1.         Canadian businesses need to spend more on research and development expenditures, in order to play their role in the technology transfer process as effectively as do their counterparts in the US. Encouraging more Canadian business R&D will enhance the transfer of knowledge from universities to society as a whole, not just directly but also indirectly. University researchers should be freed to specialize in what they do best, which is research, rather than having also to undertake the kind of development activities that are best conducted in the business sector. Such reforms will generate a higher level and quality of knowledge to be transferred.

2. Federal granting agencies should reorient their system of allocating public funding of academic research to give more weight to overall academic excellence rather than immediate practical payoff. 

The universities and researchers that generate the greatest benefit to industry are those that are rated most highly on general academic grounds, and the best way the agencies can help attract top university scientists and engineers is to fashion a research environment that is focused on supporting the kind of research these academics like to engage in. 

3.         University Technology Transfer Offices play an important part in facilitating industry/academy interactions, bridging the gap between the cultures of commerce and open science. They could do a better job if they would focus more on fostering general interactions between business and faculty, and less on generating licensing revenue. As in many other industries, they would probably also do a better job if there were more of them offering competing services. The federal government has taken the lead in creating supra-university organizations that are empowered to offer their services to university researchers.

Provincial governments should consider taking more efforts to create such institutions, and universities could do a lot to make sure that the most efficient institutions end up doing the bulk of commercialization in each specialty and each region by allowing their faculty members to be free agents when looking to commercialize their research findings or to find business partners or sponsors, rather than forcing them to go through a TTO with monopoly rights.

4.         The recommendations of the Jenkins report to the effect that National Research Council Institutes should be converted from research organizations into agencies devoted to fostering university/industry interactions should be carried out, because the locus of scientific research in Canada should be in universities where the synergies between research and teaching can be most effectively exploited. An effort should be made to convert at least some of these institutes into the kind of supra-university technology transfer office envisioned in the previous recommendation.
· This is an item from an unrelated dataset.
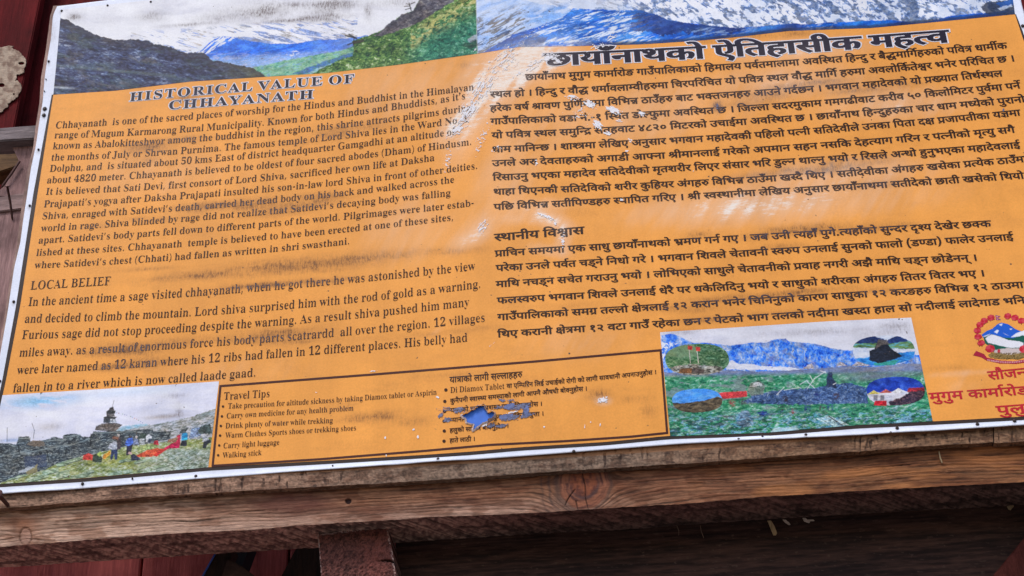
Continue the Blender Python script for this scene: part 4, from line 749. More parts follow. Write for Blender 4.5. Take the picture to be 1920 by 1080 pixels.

5.         The NSERC and SSHRC should follow the lead of the CIHR by insisting that all journal articles resulting from research that they fund be made freely accessible to the public, and by creating an internet repository for all papers resulting from such research. This is one of the least costly, simplest, and most effective ways in which Canada could start to get more social benefit from university research, by making research findings available at very low cost to anyone, not just to those at universities and other institutions able to access the high-cost journals in which most scientific findings are now published.

6. The federal government should develop a set of standard protocols, based on the example of the “Lambert toolkit” in the UK,that universities could adopt to regularize the sharing of IP ownership and licensing revenue between university, researchers and business partners. This would help to make universities become more accessible and predictable resources for businesses that wish to partner with them and for those that seek their help in solving technological problems.